Active phase separation: role of attractive interactions from stalled particles

TL;DR

This paper models active Brownian particles with a fraction stalled at boundaries, showing that even a small stalled fraction can induce phase separation at lower densities than traditional motility-induced phase separation, aligning theory with experiments.

Contribution

It introduces a model incorporating stalled particles with effective interactions, revealing their role in promoting phase separation at dilute densities.

Findings

Small fraction of stalled particles induces phase separation.

Phase diagram mapped in terms of stalled fraction and Peclet number.

Phase separation occurs at lower densities than standard MIPS predictions.

Abstract

Dry active matter systems are well-known to exhibit Motility-Induced Phase Separation (MIPS).
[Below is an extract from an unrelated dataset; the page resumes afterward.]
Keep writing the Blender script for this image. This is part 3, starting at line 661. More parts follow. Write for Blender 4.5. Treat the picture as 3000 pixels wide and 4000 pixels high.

However, in wet active systems, attractive hydrodynamic interactions mediated by active particles stalled at a boundary can introduce complementary mechanisms for aggregation. In the work of Caciagli et al. (PRL 125, 068001, 2020), it was shown that the attractive hydrodynamic interactions due to active particles stalled at a boundary can be described in terms of an effective potential. In this paper, we present a model of active Brownian particles, where a fraction of active particles are stalled, and thus, mediate inter-particle interactions through the effective potential. Our investigation of the model reveals that a small fraction of stalled particles in the system allows for the formation of dynamical clusters at significantly lower densities than predicted by standard MIPS. We provide a comprehensive phase diagram in terms of weighted average cluster sizes that is mapped in the plane of the fraction of stalled particles ($\alpha$) and the Peclet number. Our findings demonstrate that even a marginal value of $\alpha$ is sufficient to drive phase separation at low global densities, bridging the gap between theoretical models and experimental observations of dilute active systems.